§ WHAT IS BEING ASKED
Leaving the pictures out, print the lines from the first line of the listing through the line containing "(.035, .05, .12), .44, .60, .6, 14)", exactly as they read, and no others.

---------------

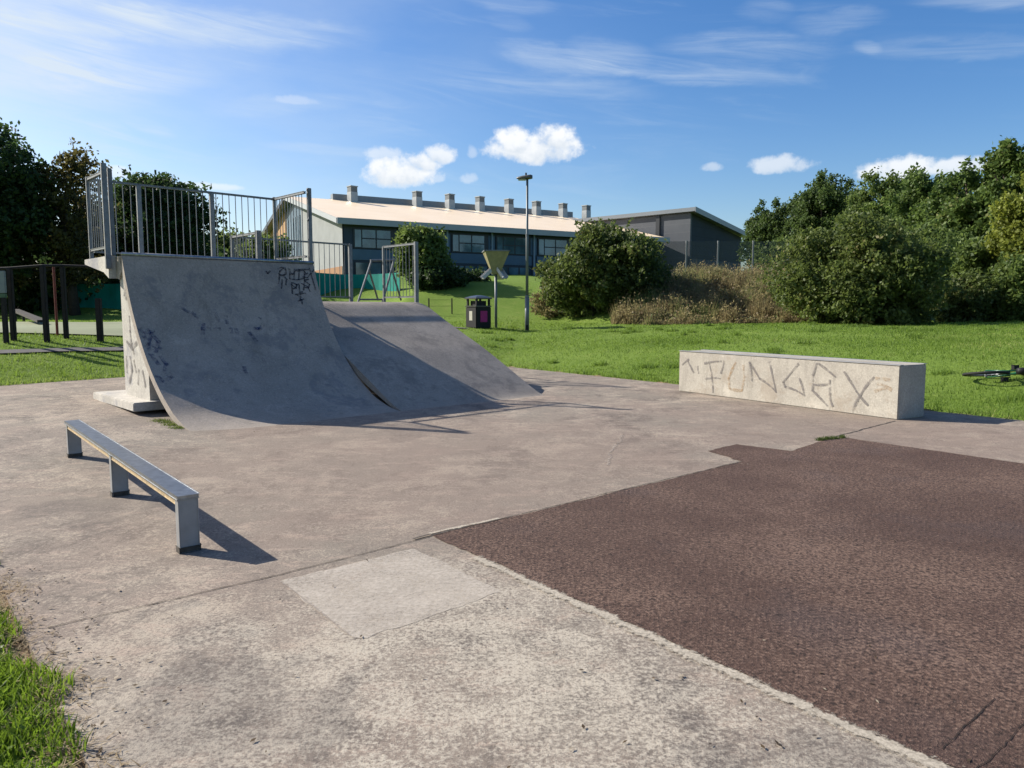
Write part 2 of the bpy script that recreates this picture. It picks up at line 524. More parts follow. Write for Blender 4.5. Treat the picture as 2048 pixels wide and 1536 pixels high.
M['tag_rust'] = mat_faded('faded_brown_paint', (.33, .22, .12), .40, .60, .6)
M['tag_black'] = mat_faded('faded_black_paint', (.03, .032, .042), .36, .54, .72)
M['tag_blue'] = mat_faded('faded_blue_paint', (.035, .05, .12), .44, .60, .6, 14)

# ------------------------------------------------------------------ ground, lawn, slab
def build_lawn():
    xs = np.unique(np.concatenate([np.linspace(-4000, -120, 14), np.linspace(-120, -22, 30), np.arange(-22, 20, .4), np.linspace(20, 120, 32), np.linspace(120, 4000, 14)]))
    ys = np.unique(np.concatenate([np.linspace(-3000, -12, 12), np.arange(-12, 50, .4), np.linspace(50, 130, 34), np.linspace(130, 6000, 18)]))
    X, Y = np.meshgrid(xs, ys)
    D = d_out(X, Y)
    Z = np.where(D > -.02, lawn_z(X, Y), slab_z(X, Y) - .10)
    V = np.stack([X, Y, Z], -1).reshape(-1, 3)
    nx, ny = len(xs), len(ys)
    f = [(j * nx + i, j * nx + i + 1, (j + 1) * nx + i + 1, (j + 1) * nx + i) for j in range(ny - 1) for i in range(nx - 1)]
    o = mesh_obj('lawn', V.tolist(), f, M['lawn'], smooth=True)
    a = o.data.attributes.new('edge', 'FLOAT', 'POINT')
    a.data.foreach_set('value', D.ravel().astype(np.float32))
    structure(o)
build_lawn()

K0, K3 = np.array([-.25, 20.72]), np.array([-9.98, 12.4])
K1 = K0 + 34 * np.array([.588, -.808]); K2 = np.array([-1.44, 2.41]) - 13 * np.array([-.65, .76])
def build_slab():
    n = 90
    vs = []
    for j in range(n + 1):
        for i in range(n + 1):
            a, b = i / n, j / n
            p = (K3 * (1 - a) + K0 * a) * (1 - b) + (K2 * (1 - a) + K1 * a) * b
            vs.append((p[0], p[1], float(slab_z(*p))))
    m = len(vs)
    f = [(j * (n + 1) + i, (j + 1) * (n + 1) + i, (j + 1) * (n + 1) + i + 1, j * (n + 1) + i + 1) for j in range(n) for i in range(n)]
    rim = [j for j in range(n + 1)] + [j * (n + 1) + n for j in range(1, n + 1)] + [n * (n + 1) + j for j in range(n - 1, -1, -1)] + [j * (n + 1) for j in range(n - 1, 0, -1)]
    for q in rim: vs.append((vs[q][0], vs[q][1], vs[q][2] - .14))
    for a in range(len(rim)):
        b = (a + 1) % len(rim)
        f.append((rim[a], rim[b], m + b, m + a))
    structure(mesh_obj('concrete_slab', vs, f, M['slab'], smooth=False))
build_slab()

def rough_poly(pts, step=.05, amp=.012, seed=1, closed=True):
    rs = random.Random(seed)
    out = []
    n = len(pts)
    for i in range(n if closed else n - 1):
        a, b = np.array(pts[i]), np.array(pts[(i + 1) % n])
        L = np.linalg.norm(b - a); k = max(1, int(L / step))
        d = (b - a) / L; nn = np.array([-d[1], d[0]])
        w = 0
        for j in range(k):
            w = .7 * w + rs.gauss(0, amp) * .7
            out.append(a + (b - a) * j / k + nn * (w if j else 0))
    if not closed: out.append(np.array(pts[-1]))
    return out

def sheet(name, pts, z, mat):
    """flat sheet from an outline, triangulated, lying z above the slab"""
    import bmesh
    bm = bmesh.new()
    vs = [bm.verts.new((p[0], p[1], float(slab_z(p[0], p[1])) + z)) for p in pts]
    f = bm.faces.new(vs)
    bmesh.ops.triangulate(bm, faces=[f])
    bmesh.ops.recalc_face_normals(bm, faces=list(bm.faces))
    if sum(q.normal.z for q in bm.faces) < 0:
        bmesh.ops.reverse_faces(bm, faces=list(bm.faces))
    me = bpy.data.meshes.new(name); bm.to_mesh(me); bm.free()
    me.materials.append(mat)
    o = bpy.data.objects.new(name, me); C.objects.link(o)
    return structure(o)

def g2(u, v): return at(u, v)[:2]

A = g2(865, 1072); B = g2(1484, 924)
Cc = g2(1900, 1536)
ca = (Cc - A) / np.linalg.norm(Cc - A)
far_r = g2(2048, 928); far_d = (far_r - g2(1690, 876)); far_d /= np.linalg.norm(far_d)
patch = [A, B, g2(1416, 903), g2(1473, 889), g2(1583, 903), g2(1640, 882), g2(1690, 876), far_r, far_r + far_d * 8, A + ca * 12 + np.array([6, 5.]), A + ca * 12]
sheet('tarmac_patch', rough_poly(patch, .05, .009, 3), .005, M['asphalt'])

def ribbon(name, pts, w, z, mat, seed=0, amp=.004, step=.06, wamp=.3, zf=None):
    rs = random.Random(seed)
    P = rough_poly([np.array(p) for p in pts], step, amp, seed, False)
    vs = []; f = []; ac = []
    for i, p in enumerate(P):
        a = P[max(0, i - 2)]; b = P[min(len(P) - 1, i + 2)]
        d = (b - a) / (np.linalg.norm(b - a) + 1e-9); n = np.array([-d[1], d[0]])
        wl = w * .5 * (1 + rs.uniform(-wamp, wamp)); wr = w * .5 * (1 + rs.uniform(-wamp, wamp))
        for q, c in ((p + n * wl, 0.), (p, 1.), (p - n * wr, 0.)):
            vs.append((q[0], q[1], float((zf or slab_z)(q[0], q[1])) + z)); ac.append(c)
    for i in range(len(P) - 1):
        f.append((3 * i + 1, 3 * i + 4, 3 * i + 3, 3 * i)); f.append((3 * i + 2, 3 * i + 5, 3 * i + 4, 3 * i + 1))
    o = mesh_obj(name, vs, f, mat)
    at_ = o.data.attributes.new('rnd', 'FLOAT', 'POINT'); at_.data.foreach_set('value', ac)
    return o

nrm_out = np.array([ca[1], -ca[0]])
if nrm_out[0] > 0: nrm_out = -nrm_out
structure(ribbon('cement_border', [A + ca * .55 + nrm_out * .03, A + ca * 12 + nrm_out * .05], .12, .007, M['border_worn'], 5, .003, .04, .15))
structure(ribbon('cement_border', [A + (B - A) * .01 - np.array([.06, -.02]), A + (B - A) * .16 + np.array([-.01, .02])], .06, .007, M['border_worn'], 6, .004, .03, .3))
# joints and cracks of the slab
j0 = g2(95, 1257)
structure(ribbon('slab_joint', [j0, g2(330, 1203), g2(560, 1150), g2(830, 1082), A], .016, .004, M['joint_worn'], 8, .003, .05, .5))
structure(ribbon('slab_joint', [A, A + (B - A) * .35, B], .03, .008, M['joint_worn'], 9, .003, .05, .6))
structure(ribbon('slab_joint', [g2(1640, 881), g2(1700, 866), g2(1790, 842)], .02, .004, M['joint'], 10, .006, .05, .6))
structure(ribbon('slab_joint', [g2(826, 1080), g2(862, 1070)], .02, .009, M['joint'], 11, .003, .04, .5))
structure(ribbon('white_scuff', [g2(1213, 931), g2(1222, 905), g2(1240, 885), g2(1243, 868)], .08, .004, M['scuff'], 12, .014, .04, .5))
structure(ribbon('tarmac_crack', [g2(1885, 1502), g2(1935, 1450), g2(1990, 1400)], .007, .0075, M['crack'], 13, .004, .03, .5))
structure(ribbon('tarmac_crack', [g2(1950, 1545), g2(2000, 1500), g2(2060, 1440)], .006, .0075, M['crack'], 14, .004, .03, .5))

pq = [g2(560, 1163), g2(826, 1098), g2(1003, 1184), g2(735, 1277), g2(708, 1276)]
sheet('concrete_repair', rough_poly(pq, .04, .008, 21), .002, M['patch'])
structure(ribbon('cement_border', [pq[0], pq[0] * .5 + pq[4] * .5, pq[4], pq[4] * .8 + pq[3] * .2], .022, .0035, M['scuff'], 22, .002, .05, .3))

# path and playground surfacing draped on the lawn
def drape(name, pts, w, mat, lift=.03):
    return structure(ribbon(name, pts, w, lift, mat, 4, .02, .35, .06, lawn_z))
pa, pb = g2(-60, 708), g2(235, 700)
pm = g2(935, 658); pl = g2(1060, 664); pr_ = g2(1400, 655)
drape('footpath', [pa + (pa - pb) * 1.5, pa, pb, pm + (pb - pm) * .55, pm + np.array([-1.5, .8]), pm], .34, M['path'])
def drape_quad(name, c, n, mat, lift=.035):
    vs = []
    for j in range(n + 1):
        for i in range(n + 1):
            a, b = i / n, j / n
            p = (np.array(c[0]) * (1 - a) + np.array(c[1]) * a) * (1 - b) + (np.array(c[3]) * (1 - a) + np.array(c[2]) * a) * b
            vs.append((p[0], p[1], float(lawn_z(p[0], p[1])) + lift))
    f = [(j * (n + 1) + i, j * (n + 1) + i + 1, (j + 1) * (n + 1) + i + 1, (j + 1) * (n + 1) + i) for j in range(n) for i in range(n)]
    return structure(mesh_obj(name, vs, f, mat, smooth=True))
q0, q1 = g2(-150, 668), g2(240, 674)
drape_quad('playground_surfacing', [q0, q1 + (q1 - q0) * .12, q1 + (q1 - q0) * .2 + np.array([-1.5, 13.]), q0 + np.array([-7, 12.])], 24, M['play'])

# ------------------------------------------------------------------ ramps
ANG = math.radians(43.5)
E1 = np.array([math.cos(ANG), math.sin(ANG), 0]); E2 = np.array([-E1[1], E1[0], 0]); EZ = np.array([0, 0, 1.])
P1 = np.array([-3.919, 9.238, 0.]); W1 = 3.11
P2 = P1 + E1 * (W1 + .03) - E2 * .05; W2 = 3.16
P2 = P2 + E2 * .10

PROF1 = [(-.02, -.01), (.2, .015), (.45, .065), (.75, .16), (1.0, .285), (1.3, .47), (1.6, .71), (1.85, .96), (2.1, 1.27), (2.3, 1.58), (2.45, 1.87), (2.57, 2.14), (2.65, 2.36)]
PROF2 = [(-.02, -.01), (.15, .03), (.4, .14), (.75, .32), (1.2, .55), (1.75, .82), (2.3, 1.06), (2.9, 1.33), (3.2, 1.47), (3.45, 1.59), (3.65, 1.665), (3.85, 1.705), (4.05, 1.72)]
def resample(P, n=48):
    P = np.array(P)
    # Catmull-Rom through the points
    out = []
    for i in range(len(P) - 1):
        p0, p1, p2, p3 = P[max(0, i - 1)], P[i], P[i + 1], P[min(len(P) - 1, i + 2)]
        for s in np.linspace(0, 1, 5)[:-1]:
            out.append(.5 * ((2 * p1) + (-p0 + p2) * s + (2 * p0 - 5 * p1 + 4 * p2 - p3) * s * s + (-p0 + 3 * p1 - 3 * p2 + p3) * s ** 3))
    out.append(P[-1])
    return np.array(out)
R1, R2 = resample(PROF1), resample(PROF2)

def loc(P, a, t, z): return P + E1 * a + E2 * t + EZ * z

def skin(name, P, W, R, thick, parent, mat):
    """curved slab: riding face, underside and edges"""
    T = np.gradient(R, axis=0); T /= np.linalg.norm(T, axis=1)[:, None]
    N = np.stack([T[:, 1], -T[:, 0]], 1)
    th = np.minimum(thick, .004 + np.linspace(0, 1, len(R)) * thick * 3)
    U = R + N * th[:, None]
    U[:, 1] = np.maximum(U[:, 1], -.05)
    n = len(R)
    vs = []
    nw = 10
    for i in range(n):
        for k in range(nw + 1): vs.append(loc(P, W * k / nw, *R[i]))
    o = len(vs)
    for i in range(n):
        for k in range(nw + 1): vs.append(loc(P, W * k / nw, *U[i]))
    f = []
    w = nw + 1
    for i in range(n - 1):
        for k in range(nw):
            f.append((i * w + k, i * w + k + 1, (i + 1) * w + k + 1, (i + 1) * w + k))
            f.append((o + i * w + k, o + (i + 1) * w + k, o + (i + 1) * w + k + 1, o + i * w + k + 1))
        f.append((i * w, (i + 1) * w, o + (i + 1) * w, o + i * w))
        f.append((i * w + nw, o + i * w + nw, o + (i + 1) * w + nw, (i + 1) * w + nw))
    f.append(tuple([(n - 1) * w + k for k in range(w)] + [o + (n - 1) * w + k for k in range(nw, -1, -1)]))
    f.append(tuple([k for k in range(nw, -1, -1)] + [o + k for k in range(w)]))
    ob = mesh_obj(name, vs, f, mat, parent)
    return ob, U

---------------

§ FULL ANSWER
Write part 2 of the bpy script that recreates this picture. It picks up at line 524. More parts follow. Write for Blender 4.5. Treat the picture as 2048 pixels wide and 1536 pixels high.
M['tag_rust'] = mat_faded('faded_brown_paint', (.33, .22, .12), .40, .60, .6)
M['tag_black'] = mat_faded('faded_black_paint', (.03, .032, .042), .36, .54, .72)
M['tag_blue'] = mat_faded('faded_blue_paint', (.035, .05, .12), .44, .60, .6, 14)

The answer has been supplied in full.